* [DATASET EXTRACT]:
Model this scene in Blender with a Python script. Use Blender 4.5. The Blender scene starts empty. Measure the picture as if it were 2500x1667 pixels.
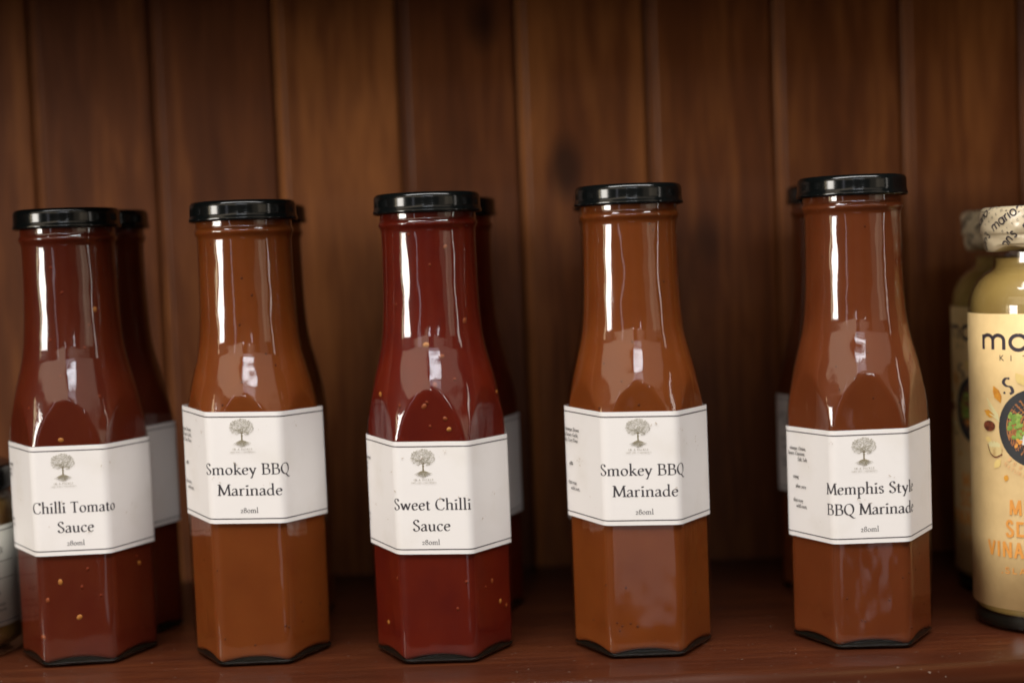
import bpy, bmesh, math, random
from math import sin, cos, pi, radians, sqrt, atan2, hypot
from mathutils import Matrix, Vector

# ------------------------------------------------------------------ camera
sc = bpy.context.scene
MM = 0.001
EYE = 168.3
cam_d = bpy.data.cameras.new('camera')
cam = bpy.data.objects.new('camera', cam_d)
sc.collection.objects.link(cam)
sc.camera = cam
cam_d.sensor_width = 36.0
cam_d.lens = 3637.26 / 2500 * 36
cam_d.clip_start = 0.01
cam_d.clip_end = 50
cam_d.dof.use_dof = True
cam_d.dof.focus_distance = 0.612
cam_d.dof.aperture_fstop = 3.1
cam_d.dof.aperture_blades = 7
_p, _r, _y = radians(3.40878), radians(2.24319), radians(-0.57096)
r0 = Vector((cos(_y), sin(_y), 0)); f0 = Vector((-sin(_y), cos(_y), 0)); zz = Vector((0, 0, 1))
fw = f0 * cos(_p) - zz * sin(_p); up0 = f0 * sin(_p) + zz * cos(_p)
rt = r0 * cos(_r) - up0 * sin(_r); up = r0 * sin(_r) + up0 * cos(_r)
m = Matrix((rt, up, -fw)).transposed().to_4x4()
m.translation = Vector((0, 0, EYE * MM))
cam.matrix_world = m

# ------------------------------------------------------------------ world (dim shop interior all round)
w = bpy.data.worlds.new('World'); sc.world = w; w.use_nodes = True
nt = w.node_tree; nt.nodes.clear()
wo = nt.nodes.new('ShaderNodeOutputWorld'); bg = nt.nodes.new('ShaderNodeBackground')
tc = nt.nodes.new('ShaderNodeTexCoord'); ns = nt.nodes.new('ShaderNodeTexNoise'); cr = nt.nodes.new('ShaderNodeValToRGB')
ns.inputs['Scale'].default_value = 3.2; ns.inputs['Detail'].default_value = 3
e = cr.color_ramp.elements
e[0].position = .38; e[0].color = (.06, .04, .025, 1)
e[1].position = .66; e[1].color = (.75, .56, .40, 1)
nt.links.new(tc.outputs['Generated'], ns.inputs['Vector']); nt.links.new(ns.outputs['Fac'], cr.inputs['Fac'])
nt.links.new(cr.outputs['Color'], bg.inputs['Color']); bg.inputs['Strength'].default_value = .08
nt.links.new(bg.outputs[0], wo.inputs[0])

# ------------------------------------------------------------------ lamps (windows and lights of the shop, behind the camera)
TARGET = Vector((0, .63, .11))
def area(name, az, el, dist, wdeg, hdeg, radiance, col, roll=0):
    """rectangular lamp seen from the bottles at azimuth az (right positive) and elevation el"""
    a, b = radians(az), radians(el)
    d = Vector((sin(a) * cos(b), -cos(a) * cos(b), sin(b)))
    l = bpy.data.lights.new(name, 'AREA'); l.shape = 'RECTANGLE'
    l.size = 2 * dist * math.tan(radians(wdeg / 2)); l.size_y = 2 * dist * math.tan(radians(hdeg / 2))
    l.energy = radiance * pi * l.size * l.size_y; l.color = col
    o = bpy.data.objects.new(name, l); sc.collection.objects.link(o)
    o.location = TARGET + d * dist
    o.rotation_euler = ((-d).to_track_quat('-Z', 'Y').to_matrix() @ Matrix.Rotation(radians(roll), 3, 'Z')).to_euler()
    return o
area('window_light', -56, 4, 3.0, 14, 13, 20, (1, .94, .86))
area('window_light', -67, 4, 3.0, 2.0, 16, 7, (1, .80, .50))
area('window_light', -27, 6, 3.0, 3, 20, 1.4, (.9, .88, 1))
area('window_light', 66, 6, 3.0, 1.6, 20, 6, (1, .93, .84))
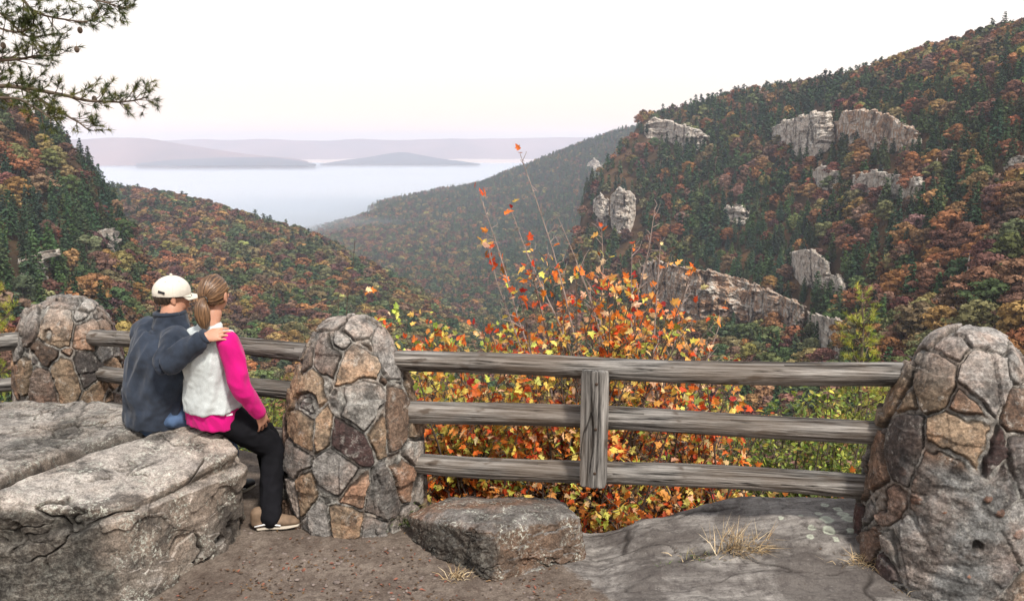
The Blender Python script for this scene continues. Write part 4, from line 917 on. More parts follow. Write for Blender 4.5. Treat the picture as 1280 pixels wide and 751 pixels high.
def head(mb, c, fw, up, s=1.0):
    fw = unit(fw); up = unit(up-fw*np.dot(up, fw)); rt = np.cross(fw, up); A = np.array([rt, fw, up]); p = lambda x, y, z: c+rt*x*s+fw*y*s+up*z*s
    sph(mb, p(0, -.012, .022), np.array([.075, .094, .090])*s, A); sph(mb, p(0, .020, -.035), np.array([.060, .068, .072])*s, A)
    sph(mb, p(0, .055, -.083), np.array([.028, .026, .022])*s, A, 16, 10); sph(mb, p(0, .083, .022), np.array([.042, .013, .012])*s, A, 16, 8)
    ell(mb, [p(0, .084, .018), p(0, .098, -.004), p(0, .103, -.020)], [.008, .011, .014], [.010, .013, .011], rt, 12)
    sph(mb, p(0, .083, -.050), np.array([.022, .010, .006])*s, A, 14, 8); sph(mb, p(0, .081, -.060), np.array([.018, .010, .007])*s, A, 14, 8)
    for sd in (-1, 1):
        sph(mb, p(sd*.032, .066, -.012), np.array([.022, .022, .020])*s, A, 14, 8)
        sph(mb, p(sd*.077, -.010, -.004), np.array([.008, .018, .030])*s, A, 16, 10); sph(mb, p(sd*.080, -.004, -.026), np.array([.006, .010, .012])*s, A, 12, 8)
    return rt, fw, up, p
def fabric(name, c, var=.18, sheen=.15, scale=220, rough=.9):
    m, nt, out = newmat(name); g = N(nt); o = g.obj(); n1 = g.noise(o, 7, 4, .6); n2 = g.noise(o, scale, 3, .7)
    cc = g.mix(g.ramp(n1, [(.35, 0.), (.65, 1.)]), tuple(q*(1-var) for q in c), tuple(min(1, q*(1+var)) for q in c)); cc = g.mix(1.0, cc, g.ramp(n2, [(.3, .8), (.7, 1.15)]), 'MULTIPLY')
    b = g.n('ShaderNodeBsdfPrincipled', {'Base Color': cc, 'Roughness': rough, 'Specular IOR Level': .15, 'Sheen Weight': sheen, 'Normal': g.bump(n2, .35, .003)}); nt.links.new(b.outputs[0], out.inputs[0]); return m
def skinmat():
    m, nt, out = newmat('skin'); g = N(nt); o = g.obj(); n1 = g.noise(o, 30, 5, .6)
    b = g.n('ShaderNodeBsdfPrincipled', {'Base Color': g.mix(n1, (.36, .165, .10), (.50, .275, .19)), 'Roughness': .5, 'Specular IOR Level': .35, 'Subsurface Weight': .12, 'Subsurface Radius': (.01, .004, .002), 'Subsurface Scale': .5, 'Normal': g.bump(g.noise(o, 160, 4, .6), .25, .002)})
    nt.links.new(b.outputs[0], out.inputs[0]); return m
M_skin = skinmat(); M_navy = fabric('navy_fleece', (.026, .035, .053), .35, .12); M_vest = fabric('pale_grey_fleece', (.50, .54, .54), .06, .2); M_pink = fabric('magenta_jersey', (.50, .005, .155), .12, .1, 400)
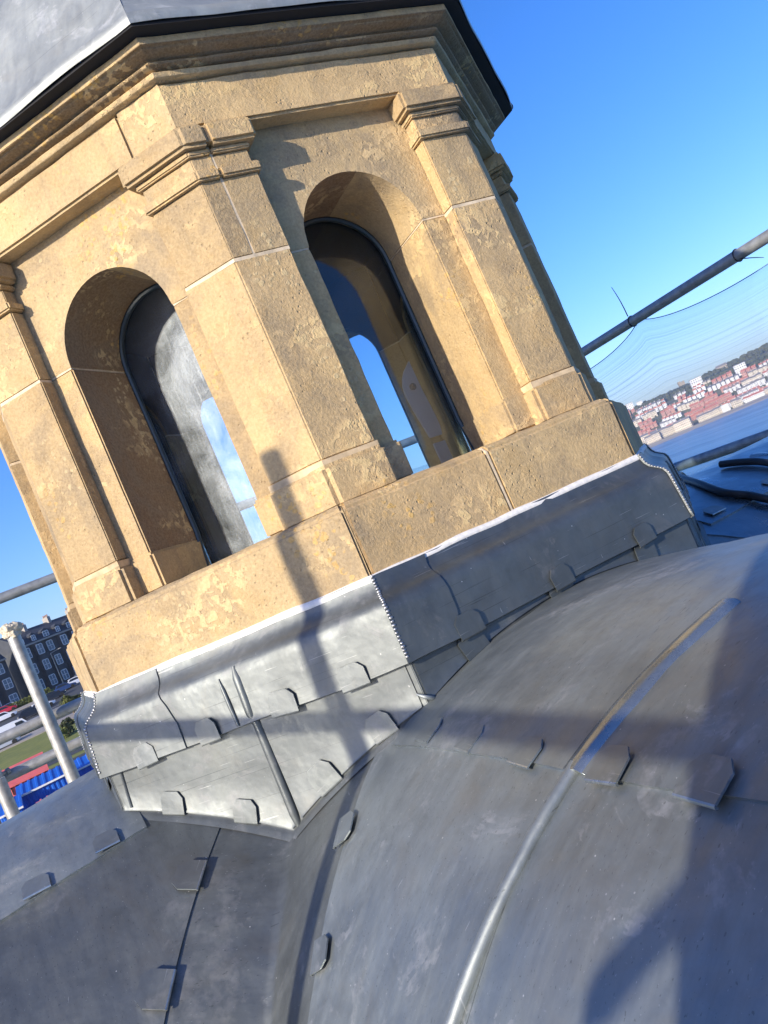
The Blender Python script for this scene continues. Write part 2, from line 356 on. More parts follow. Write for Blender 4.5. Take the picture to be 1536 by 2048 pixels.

* [GIVEN INSTRUCTION]:
Transcribe all of the entries word for word, but skip any pictures they contain.

* [REPLY TO THE TASK]:
Model this scene in Blender with a Python script. Use Blender 4.5. The Blender scene starts empty. Measure the picture as if it were 2500x1667 pixels.
import bpy, bmesh, math, random
from math import sin, cos, pi, radians, sqrt, atan2, hypot
from mathutils import Matrix, Vector

# ------------------------------------------------------------------ camera
sc = bpy.context.scene
MM = 0.001
EYE = 168.3
cam_d = bpy.data.cameras.new('camera')
cam = bpy.data.objects.new('camera', cam_d)
sc.collection.objects.link(cam)
sc.camera = cam
cam_d.sensor_width = 36.0
cam_d.lens = 3637.26 / 2500 * 36
cam_d.clip_start = 0.01
cam_d.clip_end = 50
cam_d.dof.use_dof = True
cam_d.dof.focus_distance = 0.612
cam_d.dof.aperture_fstop = 3.1
cam_d.dof.aperture_blades = 7
_p, _r, _y = radians(3.40878), radians(2.24319), radians(-0.57096)
r0 = Vector((cos(_y), sin(_y), 0)); f0 = Vector((-sin(_y), cos(_y), 0)); zz = Vector((0, 0, 1))
fw = f0 * cos(_p) - zz * sin(_p); up0 = f0 * sin(_p) + zz * cos(_p)
rt = r0 * cos(_r) - up0 * sin(_r); up = r0 * sin(_r) + up0 * cos(_r)
m = Matrix((rt, up, -fw)).transposed().to_4x4()
m.translation = Vector((0, 0, EYE * MM))
cam.matrix_world = m

# ------------------------------------------------------------------ world (dim shop interior all round)
w = bpy.data.worlds.new('World'); sc.world = w; w.use_nodes = True
nt = w.node_tree; nt.nodes.clear()
wo = nt.nodes.new('ShaderNodeOutputWorld'); bg = nt.nodes.new('ShaderNodeBackground')
tc = nt.nodes.new('ShaderNodeTexCoord'); ns = nt.nodes.new('ShaderNodeTexNoise'); cr = nt.nodes.new('ShaderNodeValToRGB')
ns.inputs['Scale'].default_value = 3.2; ns.inputs['Detail'].default_value = 3
e = cr.color_ramp.elements
e[0].position = .38; e[0].color = (.06, .04, .025, 1)
e[1].position = .66; e[1].color = (.75, .56, .40, 1)
nt.links.new(tc.outputs['Generated'], ns.inputs['Vector']); nt.links.new(ns.outputs['Fac'], cr.inputs['Fac'])
nt.links.new(cr.outputs['Color'], bg.inputs['Color']); bg.inputs['Strength'].default_value = .08
nt.links.new(bg.outputs[0], wo.inputs[0])

# ------------------------------------------------------------------ lamps (windows and lights of the shop, behind the camera)
TARGET = Vector((0, .63, .11))
def area(name, az, el, dist, wdeg, hdeg, radiance, col, roll=0):
    """rectangular lamp seen from the bottles at azimuth az (right positive) and elevation el"""
    a, b = radians(az), radians(el)
    d = Vector((sin(a) * cos(b), -cos(a) * cos(b), sin(b)))
    l = bpy.data.lights.new(name, 'AREA'); l.shape = 'RECTANGLE'
    l.size = 2 * dist * math.tan(radians(wdeg / 2)); l.size_y = 2 * dist * math.tan(radians(hdeg / 2))
    l.energy = radiance * pi * l.size * l.size_y; l.color = col
    o = bpy.data.objects.new(name, l); sc.collection.objects.link(o)
    o.location = TARGET + d * dist
    o.rotation_euler = ((-d).to_track_quat('-Z', 'Y').to_matrix() @ Matrix.Rotation(radians(roll), 3, 'Z')).to_euler()
    return o
area('window_light', -56, 4, 3.0, 14, 13, 20, (1, .94, .86))
area('window_light', -67, 4, 3.0, 2.0, 16, 7, (1, .80, .50))
area('window_light', -27, 6, 3.0, 3, 20, 1.4, (.9, .88, 1))
area('window_light', 66, 6, 3.0, 1.6, 20, 6, (1, .93, .84))
The Blender Python script for this scene continues. Write part 4, from line 917 on. More parts follow. Write for Blender 4.5. Treat the picture as 1280 pixels wide and 751 pixels high.
def head(mb, c, fw, up, s=1.0):
    fw = unit(fw); up = unit(up-fw*np.dot(up, fw)); rt = np.cross(fw, up); A = np.array([rt, fw, up]); p = lambda x, y, z: c+rt*x*s+fw*y*s+up*z*s
    sph(mb, p(0, -.012, .022), np.array([.075, .094, .090])*s, A); sph(mb, p(0, .020, -.035), np.array([.060, .068, .072])*s, A)
    sph(mb, p(0, .055, -.083), np.array([.028, .026, .022])*s, A, 16, 10); sph(mb, p(0, .083, .022), np.array([.042, .013, .012])*s, A, 16, 8)
    ell(mb, [p(0, .084, .018), p(0, .098, -.004), p(0, .103, -.020)], [.008, .011, .014], [.010, .013, .011], rt, 12)
    sph(mb, p(0, .083, -.050), np.array([.022, .010, .006])*s, A, 14, 8); sph(mb, p(0, .081, -.060), np.array([.018, .010, .007])*s, A, 14, 8)
    for sd in (-1, 1):
        sph(mb, p(sd*.032, .066, -.012), np.array([.022, .022, .020])*s, A, 14, 8)
        sph(mb, p(sd*.077, -.010, -.004), np.array([.008, .018, .030])*s, A, 16, 10); sph(mb, p(sd*.080, -.004, -.026), np.array([.006, .010, .012])*s, A, 12, 8)
    return rt, fw, up, p
def fabric(name, c, var=.18, sheen=.15, scale=220, rough=.9):
    m, nt, out = newmat(name); g = N(nt); o = g.obj(); n1 = g.noise(o, 7, 4, .6); n2 = g.noise(o, scale, 3, .7)
    cc = g.mix(g.ramp(n1, [(.35, 0.), (.65, 1.)]), tuple(q*(1-var) for q in c), tuple(min(1, q*(1+var)) for q in c)); cc = g.mix(1.0, cc, g.ramp(n2, [(.3, .8), (.7, 1.15)]), 'MULTIPLY')
    b = g.n('ShaderNodeBsdfPrincipled', {'Base Color': cc, 'Roughness': rough, 'Specular IOR Level': .15, 'Sheen Weight': sheen, 'Normal': g.bump(n2, .35, .003)}); nt.links.new(b.outputs[0], out.inputs[0]); return m
def skinmat():
    m, nt, out = newmat('skin'); g = N(nt); o = g.obj(); n1 = g.noise(o, 30, 5, .6)
    b = g.n('ShaderNodeBsdfPrincipled', {'Base Color': g.mix(n1, (.36, .165, .10), (.50, .275, .19)), 'Roughness': .5, 'Specular IOR Level': .35, 'Subsurface Weight': .12, 'Subsurface Radius': (.01, .004, .002), 'Subsurface Scale': .5, 'Normal': g.bump(g.noise(o, 160, 4, .6), .25, .002)})
    nt.links.new(b.outputs[0], out.inputs[0]); return m
M_skin = skinmat(); M_navy = fabric('navy_fleece', (.026, .035, .053), .35, .12); M_vest = fabric('pale_grey_fleece', (.50, .54, .54), .06, .2); M_pink = fabric('magenta_jersey', (.50, .005, .155), .12, .1, 400)
The Blender Python script for this scene continues. Write part 2, from line 356 on. More parts follow. Write for Blender 4.5. Take the picture to be 1536 by 2048 pixels.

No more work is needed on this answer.